§ Provided data

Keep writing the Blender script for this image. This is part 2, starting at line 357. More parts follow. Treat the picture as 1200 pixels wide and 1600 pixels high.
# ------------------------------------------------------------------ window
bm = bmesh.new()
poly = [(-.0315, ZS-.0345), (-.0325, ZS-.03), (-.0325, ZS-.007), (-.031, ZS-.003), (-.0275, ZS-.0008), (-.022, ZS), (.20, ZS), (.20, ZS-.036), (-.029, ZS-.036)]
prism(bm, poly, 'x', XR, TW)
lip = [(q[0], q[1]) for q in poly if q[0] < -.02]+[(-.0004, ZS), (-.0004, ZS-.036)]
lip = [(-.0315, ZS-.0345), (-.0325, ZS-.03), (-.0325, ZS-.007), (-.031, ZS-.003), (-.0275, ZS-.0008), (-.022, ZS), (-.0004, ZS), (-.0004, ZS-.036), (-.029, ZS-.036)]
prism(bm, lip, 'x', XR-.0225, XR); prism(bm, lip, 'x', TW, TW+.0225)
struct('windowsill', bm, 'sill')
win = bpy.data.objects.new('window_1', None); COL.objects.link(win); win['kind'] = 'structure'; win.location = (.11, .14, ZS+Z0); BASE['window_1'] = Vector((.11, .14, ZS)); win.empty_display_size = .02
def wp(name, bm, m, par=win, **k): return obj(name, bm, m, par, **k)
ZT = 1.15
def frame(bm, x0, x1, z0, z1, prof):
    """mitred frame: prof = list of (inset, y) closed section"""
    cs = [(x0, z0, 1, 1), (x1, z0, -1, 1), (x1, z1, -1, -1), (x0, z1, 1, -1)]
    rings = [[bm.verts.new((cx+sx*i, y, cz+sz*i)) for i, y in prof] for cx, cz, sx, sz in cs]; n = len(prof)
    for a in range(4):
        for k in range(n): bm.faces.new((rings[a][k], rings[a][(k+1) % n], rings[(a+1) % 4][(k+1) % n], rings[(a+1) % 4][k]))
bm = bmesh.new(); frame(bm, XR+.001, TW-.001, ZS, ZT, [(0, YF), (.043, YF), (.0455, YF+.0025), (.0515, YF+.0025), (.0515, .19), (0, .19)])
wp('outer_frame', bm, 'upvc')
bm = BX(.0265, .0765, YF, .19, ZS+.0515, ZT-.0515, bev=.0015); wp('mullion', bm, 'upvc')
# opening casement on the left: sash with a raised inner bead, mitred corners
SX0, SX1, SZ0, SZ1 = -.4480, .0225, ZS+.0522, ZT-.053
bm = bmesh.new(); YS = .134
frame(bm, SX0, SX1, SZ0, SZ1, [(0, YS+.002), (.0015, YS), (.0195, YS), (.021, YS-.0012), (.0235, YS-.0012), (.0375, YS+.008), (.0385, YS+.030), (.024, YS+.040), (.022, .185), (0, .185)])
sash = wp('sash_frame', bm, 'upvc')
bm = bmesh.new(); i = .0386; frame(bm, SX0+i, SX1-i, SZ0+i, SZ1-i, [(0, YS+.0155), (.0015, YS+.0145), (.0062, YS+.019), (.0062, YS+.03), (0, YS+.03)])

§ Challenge
Every line above should be printed again exactly as it stands.

§ Written response
Keep writing the Blender script for this image. This is part 2, starting at line 357. More parts follow. Treat the picture as 1200 pixels wide and 1600 pixels high.
# ------------------------------------------------------------------ window
bm = bmesh.new()
poly = [(-.0315, ZS-.0345), (-.0325, ZS-.03), (-.0325, ZS-.007), (-.031, ZS-.003), (-.0275, ZS-.0008), (-.022, ZS), (.20, ZS), (.20, ZS-.036), (-.029, ZS-.036)]
prism(bm, poly, 'x', XR, TW)
lip = [(q[0], q[1]) for q in poly if q[0] < -.02]+[(-.0004, ZS), (-.0004, ZS-.036)]
lip = [(-.0315, ZS-.0345), (-.0325, ZS-.03), (-.0325, ZS-.007), (-.031, ZS-.003), (-.0275, ZS-.0008), (-.022, ZS), (-.0004, ZS), (-.0004, ZS-.036), (-.029, ZS-.036)]
prism(bm, lip, 'x', XR-.0225, XR); prism(bm, lip, 'x', TW, TW+.0225)
struct('windowsill', bm, 'sill')
win = bpy.data.objects.new('window_1', None); COL.objects.link(win); win['kind'] = 'structure'; win.location = (.11, .14, ZS+Z0); BASE['window_1'] = Vector((.11, .14, ZS)); win.empty_display_size = .02
def wp(name, bm, m, par=win, **k): return obj(name, bm, m, par, **k)
ZT = 1.15
def frame(bm, x0, x1, z0, z1, prof):
    """mitred frame: prof = list of (inset, y) closed section"""
    cs = [(x0, z0, 1, 1), (x1, z0, -1, 1), (x1, z1, -1, -1), (x0, z1, 1, -1)]
    rings = [[bm.verts.new((cx+sx*i, y, cz+sz*i)) for i, y in prof] for cx, cz, sx, sz in cs]; n = len(prof)
    for a in range(4):
        for k in range(n): bm.faces.new((rings[a][k], rings[a][(k+1) % n], rings[(a+1) % 4][(k+1) % n], rings[(a+1) % 4][k]))
bm = bmesh.new(); frame(bm, XR+.001, TW-.001, ZS, ZT, [(0, YF), (.043, YF), (.0455, YF+.0025), (.0515, YF+.0025), (.0515, .19), (0, .19)])
wp('outer_frame', bm, 'upvc')
bm = BX(.0265, .0765, YF, .19, ZS+.0515, ZT-.0515, bev=.0015); wp('mullion', bm, 'upvc')
# opening casement on the left: sash with a raised inner bead, mitred corners
SX0, SX1, SZ0, SZ1 = -.4480, .0225, ZS+.0522, ZT-.053
bm = bmesh.new(); YS = .134
frame(bm, SX0, SX1, SZ0, SZ1, [(0, YS+.002), (.0015, YS), (.0195, YS), (.021, YS-.0012), (.0235, YS-.0012), (.0375, YS+.008), (.0385, YS+.030), (.024, YS+.040), (.022, .185), (0, .185)])
sash = wp('sash_frame', bm, 'upvc')
bm = bmesh.new(); i = .0386; frame(bm, SX0+i, SX1-i, SZ0+i, SZ1-i, [(0, YS+.0155), (.0015, YS+.0145), (.0062, YS+.019), (.0062, YS+.03), (0, YS+.03)])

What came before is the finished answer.